Helping Students Cope

To help students deal with their emotions, the school offered the services of two grief counselors. But that’s not where most of the students who were really struggling turned to for help on Friday. They ended up in the rooms of two teachers who had been particularly close to Sterenchock, who decided to open up their classrooms as safe harbors for students.

In English teacher Kimberly Thibeau’s classroom, students wearing red ribbons in memory of Sterenchock arrived in a fragile state. As the day wore on, however, their tears gradually gave way to shared memories and smiles as they covered the white board with their thoughts and feelings.

Collectively, they decided to make a card of condolence for the family.

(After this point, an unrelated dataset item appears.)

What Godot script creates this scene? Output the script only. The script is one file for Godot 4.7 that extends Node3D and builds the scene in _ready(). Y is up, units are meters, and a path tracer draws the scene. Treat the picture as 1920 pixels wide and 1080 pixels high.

What started out as a card turned into a booklet as students covered more and more pages with thoughts about their friend, Sam. 

Thibeau had a hard time holding back her own tears recalling how Sterenchock had been both a mentor and a friend to her own daughter. “She was so kind and big-hearted,” she said. Thibeau’s son learned to dance the tango with Sterenchock, she added, and he sang his first duet on stage with her too.

As a freshman Sterenchock was very shy, Thibeau recalled, yet she shone in the spotlight. Sterenchock was in so many WATERFORDrama productions: The Pajama Game, Spotlight Cabaret, Fiddler on the Roof, to name just a few. Her performance in A Piece of My Heart, however, was the one Thibeau remembers best.

“Her performance of A Piece of My Heart was so moving,” Thibeau said. “She was lovely in the best sense.”